I'm curious to know how do you approach the situation when you are stuck on a hard problem. Thanks!
So now after seeing the actual problem set, where do you draw the line for "easy tasks" for today? A-G? Or do you see it differently?
And what do you think about the problem set in general?
I would say that ABC were too easy and I would prefer to just get D+. The first two problems were so artificial and definition-heavy. It's the opposite of what I would want to show to a beginner as a cool problem.
If one really wants to use 9 problems, I would expect A and B to be very very easy (more like div3 than div2). So those problems were more difficult than I expected. And if I was a beginner, I would hate the fact that there is almost no programming in ABC.
It's also worth noting that the average time of solving problem A is around 3 minutes for high-rated people. It's far away from "A and B are just one minute tasks". It also takes time to open the statement, create a new file, copy samples and submit. Reading and clicking speed matters, hurray.
In terms of quality, I didn't like anything about ABCDE, but then F and G were very nice and their difficulty is around div1-C.
I guess this contest favoured you a lot. Lol
i wish this contest will be a good contest :3
Not any more.
Can anyone tell me what is the level of first 3-4 problems in a combined div1 and div2 rounds like this. I'm a pupil and have solved at most 3 problems in normal div-2 rounds.
It varies a lot but I think authors try to keep the consistency of first 6 problems the same as div2, ie combined B is around the level of div2B
i hope distribution look like div.3(2)+div2(4)+div1(3) kind of distribution, otherwise it seems very unlikely to have contest of 9 problems.
As a tester, I wish you all the best of luck :)
Thanks for bringing Grakn forces contest into codeforces to us! ^_^
As a tester, give me contribution.
come on growup man!
wtf wrong i wrote ............ i thought people at codeforces could understand surcasm
Done Bro!! Enjoy. Wish us good luck!
this post is what I wish the other post was (https://codeforces.me/blog/entry/82787?#comment-704138)
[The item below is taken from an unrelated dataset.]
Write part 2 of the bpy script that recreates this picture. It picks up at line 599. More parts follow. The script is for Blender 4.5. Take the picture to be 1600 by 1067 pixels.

as someone who didn't do anything, i want contribution
*negative
Please note the usual timings of the contest :D
Is it rated for div3 people?
Yeah,It is rated for every Division.
Okay Thanks :)
My pleasure :)
2h 30min lol
Разбалловка?
будет объявлена ближе к началу раунда
Я умею читать.... Вот только Время ''близкое к началу раунда'' уже наступило
What will be the difficulty level of A & B problem?
500 and 1000 respectively, the post is updated with the score distribution now.
emmm. it is scores, not difficulty
Oh yeah that's true but it's a rough estimation of a problem difficulty as well isn't it
agree
12 more minutes remaining. Wish you all a very good luck!
Dear Grakn Labs authors,
I have some questions, How many people would you admit for Lab internship? And What is your requirement for these positions?
thanks for holding a CF's contest
regard.
Ideally, we are looking for fulltime candidates, but internships are also possible. Regarding the number of candidates: we don't have a fixed number, if there are 2 very strong candidates who both fit, I would imagine we will take both, but hard to say upper limits and it depends on the candidates.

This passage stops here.